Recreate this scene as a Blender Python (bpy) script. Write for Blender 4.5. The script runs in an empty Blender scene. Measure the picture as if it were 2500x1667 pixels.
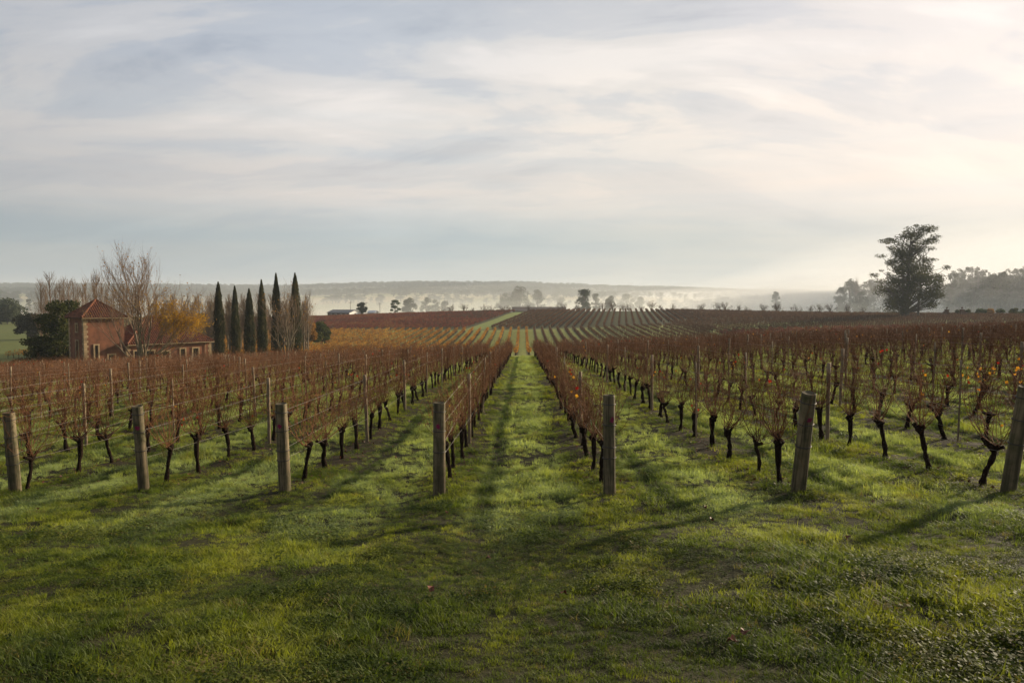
import bpy, math, random
import numpy as np
from mathutils import Vector, Matrix

R = math.radians
PI = math.pi
scene = bpy.context.scene
COL = scene.collection
rng = np.random.default_rng(7)
random.seed(7)

# ------------------------------------------------------------------ camera, world, sun, exposure
SUN_AZ, SUN_EL = R(53), R(17)          # azimuth clockwise from +Y (rows run along +Y)
SUN = Vector((math.sin(SUN_AZ) * math.cos(SUN_EL), math.cos(SUN_AZ) * math.cos(SUN_EL), math.sin(SUN_EL)))
cam_d = bpy.data.cameras.new('camera')
cam = bpy.data.objects.new('camera', cam_d); COL.objects.link(cam)
cam_d.sensor_width = 36.0; cam_d.lens = 26.02
cam_d.clip_start = 0.05; cam_d.clip_end = 30000
cam.location = (0, 0, 0)
cam.rotation_euler = (R(90 - 3.165), 0, R(0.81))
scene.camera = cam

world = bpy.data.worlds.new('World'); scene.world = world; world.use_nodes = True


def N(nt, typ, **kw):
    n = nt.nodes.new(typ)
    for k, v in kw.items():
        if k == 'inp':
            for a, b in v.items():
                n.inputs[a].default_value = b
        else:
            setattr(n, k, v)
    return n


def ramp(nt, fac, stops, interp='LINEAR'):
    r = nt.nodes.new('ShaderNodeValToRGB')
    cr = r.color_ramp; cr.interpolation = interp
    while len(cr.elements) < len(stops):
        cr.elements.new(0.5)
    for e, (p, c) in zip(cr.elements, stops):
        e.position = p
        e.color = (c, c, c, 1) if isinstance(c, (int, float)) else (*c, 1)
    nt.links.new(fac, r.inputs['Fac'])
    return r.outputs['Color']


def math_(nt, op, a, b=None, c=None, clamp=False):
    m = nt.nodes.new('ShaderNodeMath'); m.operation = op; m.use_clamp = clamp
    for i, v in enumerate((a, b, c)):
        if v is None: continue
        if isinstance(v, (int, float)): m.inputs[i].default_value = v
        else: nt.links.new(v, m.inputs[i])
    return m.outputs[0]


def mix(nt, fac, a, b, mode='MIX'):
    m = nt.nodes.new('ShaderNodeMix'); m.data_type = 'RGBA'; m.blend_type = mode
    for sock, v in ((m.inputs['Factor'], fac), (m.inputs['A'], a), (m.inputs['B'], b)):
        if isinstance(v, (int, float)): sock.default_value = v
        elif isinstance(v, tuple): sock.default_value = (*v, 1)
        else: nt.links.new(v, sock)
    return m.outputs['Result']


def noise(nt, vec, scale, detail=3, rough=0.55, dist=0.0):
    n = nt.nodes.new('ShaderNodeTexNoise')
    n.inputs['Scale'].default_value = scale; n.inputs['Detail'].default_value = detail
    n.inputs['Roughness'].default_value = rough; n.inputs['Distortion'].default_value = dist
    if vec is not None: nt.links.new(vec, n.inputs['Vector'])
    return n.outputs['Fac']


def mapping(nt, vec, loc=(0, 0, 0), rot=(0, 0, 0), scale=(1, 1, 1)):
    m = nt.nodes.new('ShaderNodeMapping')
    m.inputs['Location'].default_value = loc; m.inputs['Rotation'].default_value = rot; m.inputs['Scale'].default_value = scale
    nt.links.new(vec, m.inputs['Vector'])
    return m.outputs['Vector']


nt = world.node_tree; nt.nodes.clear()
wo = nt.nodes.new('ShaderNodeOutputWorld'); bg = nt.nodes.new('ShaderNodeBackground')
bg.inputs['Strength'].default_value = 0.051
sky = nt.nodes.new('ShaderNodeTexSky'); sky.sky_type = 'NISHITA'; sky.sun_disc = False
sky.sun_elevation = SUN_EL; sky.sun_rotation = SUN_AZ
sky.air_density = 1.0; sky.dust_density = 2.0; sky.ozone_density = 1.0
tc = nt.nodes.new('ShaderNodeTexCoord')
sep = nt.nodes.new('ShaderNodeSeparateXYZ'); nt.links.new(tc.outputs['Generated'], sep.inputs[0])
zc = math_(nt, 'MAXIMUM', sep.outputs['Z'], 0.0)
zd = math_(nt, 'ADD', zc, 0.34)
comb = nt.nodes.new('ShaderNodeCombineXYZ')
nt.links.new(math_(nt, 'DIVIDE', sep.outputs['X'], zd), comb.inputs['X'])
nt.links.new(math_(nt, 'DIVIDE', sep.outputs['Y'], zd), comb.inputs['Y'])
P = comb.outputs[0]
# overall cloud sheet colour by height above the horizon (values are radiance / 0.1)
base = ramp(nt, zc, [(0.0, (5.4, 5.5, 5.3)), (0.035, (5.2, 5.7, 5.7)), (0.075, (5.1, 5.6, 5.6)), (0.14, (7.9, 7.3, 6.7)),
                     (0.22, (8.1, 7.7, 7.2)), (0.31, (7.0, 7.0, 7.0)), (0.45, (4.9, 5.2, 5.7)), (1.0, (3.4, 3.8, 4.5))], 'EASE')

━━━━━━

> _GOAL OF THE EXERCISE_: From the first line above through the line containing "random.seed(7)", copy everything exactly, without the pictures.

> _TASK RESPONSE_:
Recreate this scene as a Blender Python (bpy) script. Write for Blender 4.5. The script runs in an empty Blender scene. Measure the picture as if it were 2500x1667 pixels.
import bpy, math, random
import numpy as np
from mathutils import Vector, Matrix

R = math.radians
PI = math.pi
scene = bpy.context.scene
COL = scene.collection
rng = np.random.default_rng(7)
random.seed(7)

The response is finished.